A block of data
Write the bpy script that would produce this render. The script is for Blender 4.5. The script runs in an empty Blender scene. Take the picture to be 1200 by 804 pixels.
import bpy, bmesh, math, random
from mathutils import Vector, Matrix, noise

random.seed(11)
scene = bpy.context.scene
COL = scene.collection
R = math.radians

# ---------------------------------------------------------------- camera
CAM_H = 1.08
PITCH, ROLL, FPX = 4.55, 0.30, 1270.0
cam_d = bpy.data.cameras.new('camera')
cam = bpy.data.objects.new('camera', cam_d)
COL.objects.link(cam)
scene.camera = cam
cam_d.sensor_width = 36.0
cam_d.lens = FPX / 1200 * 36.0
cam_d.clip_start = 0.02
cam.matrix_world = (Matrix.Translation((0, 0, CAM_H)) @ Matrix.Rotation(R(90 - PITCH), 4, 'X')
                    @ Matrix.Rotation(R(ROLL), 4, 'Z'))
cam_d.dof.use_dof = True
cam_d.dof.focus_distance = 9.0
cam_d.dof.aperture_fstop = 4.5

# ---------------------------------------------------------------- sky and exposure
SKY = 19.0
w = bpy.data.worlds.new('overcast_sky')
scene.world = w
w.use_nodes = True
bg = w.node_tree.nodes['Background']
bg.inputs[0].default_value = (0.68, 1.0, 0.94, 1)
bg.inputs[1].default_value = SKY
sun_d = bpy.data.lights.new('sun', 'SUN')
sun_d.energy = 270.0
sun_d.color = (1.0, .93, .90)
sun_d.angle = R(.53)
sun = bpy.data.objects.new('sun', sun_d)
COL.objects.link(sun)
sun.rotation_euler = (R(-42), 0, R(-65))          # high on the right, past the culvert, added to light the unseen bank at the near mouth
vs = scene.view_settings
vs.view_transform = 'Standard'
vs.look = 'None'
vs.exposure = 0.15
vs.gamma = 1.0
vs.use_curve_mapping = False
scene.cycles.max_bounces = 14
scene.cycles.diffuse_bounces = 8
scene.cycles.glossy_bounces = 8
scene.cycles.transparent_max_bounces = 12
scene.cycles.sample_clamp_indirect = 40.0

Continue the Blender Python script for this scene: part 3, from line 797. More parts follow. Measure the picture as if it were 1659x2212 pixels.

■ Problem requirements: Extract every record and return it verbatim.

■ Reply:
Write the bpy script that would produce this render. The script is for Blender 4.5. The script runs in an empty Blender scene. Take the picture to be 1200 by 804 pixels.
import bpy, bmesh, math, random
from mathutils import Vector, Matrix, noise

random.seed(11)
scene = bpy.context.scene
COL = scene.collection
R = math.radians

# ---------------------------------------------------------------- camera
CAM_H = 1.08
PITCH, ROLL, FPX = 4.55, 0.30, 1270.0
cam_d = bpy.data.cameras.new('camera')
cam = bpy.data.objects.new('camera', cam_d)
COL.objects.link(cam)
scene.camera = cam
cam_d.sensor_width = 36.0
cam_d.lens = FPX / 1200 * 36.0
cam_d.clip_start = 0.02
cam.matrix_world = (Matrix.Translation((0, 0, CAM_H)) @ Matrix.Rotation(R(90 - PITCH), 4, 'X')
                    @ Matrix.Rotation(R(ROLL), 4, 'Z'))
cam_d.dof.use_dof = True
cam_d.dof.focus_distance = 9.0
cam_d.dof.aperture_fstop = 4.5

# ---------------------------------------------------------------- sky and exposure
SKY = 19.0
w = bpy.data.worlds.new('overcast_sky')
scene.world = w
w.use_nodes = True
bg = w.node_tree.nodes['Background']
bg.inputs[0].default_value = (0.68, 1.0, 0.94, 1)
bg.inputs[1].default_value = SKY
sun_d = bpy.data.lights.new('sun', 'SUN')
sun_d.energy = 270.0
sun_d.color = (1.0, .93, .90)
sun_d.angle = R(.53)
sun = bpy.data.objects.new('sun', sun_d)
COL.objects.link(sun)
sun.rotation_euler = (R(-42), 0, R(-65))          # high on the right, past the culvert, added to light the unseen bank at the near mouth
vs = scene.view_settings
vs.view_transform = 'Standard'
vs.look = 'None'
vs.exposure = 0.15
vs.gamma = 1.0
vs.use_curve_mapping = False
scene.cycles.max_bounces = 14
scene.cycles.diffuse_bounces = 8
scene.cycles.glossy_bounces = 8
scene.cycles.transparent_max_bounces = 12
scene.cycles.sample_clamp_indirect = 40.0

Continue the Blender Python script for this scene: part 3, from line 797. More parts follow. Measure the picture as if it were 1659x2212 pixels.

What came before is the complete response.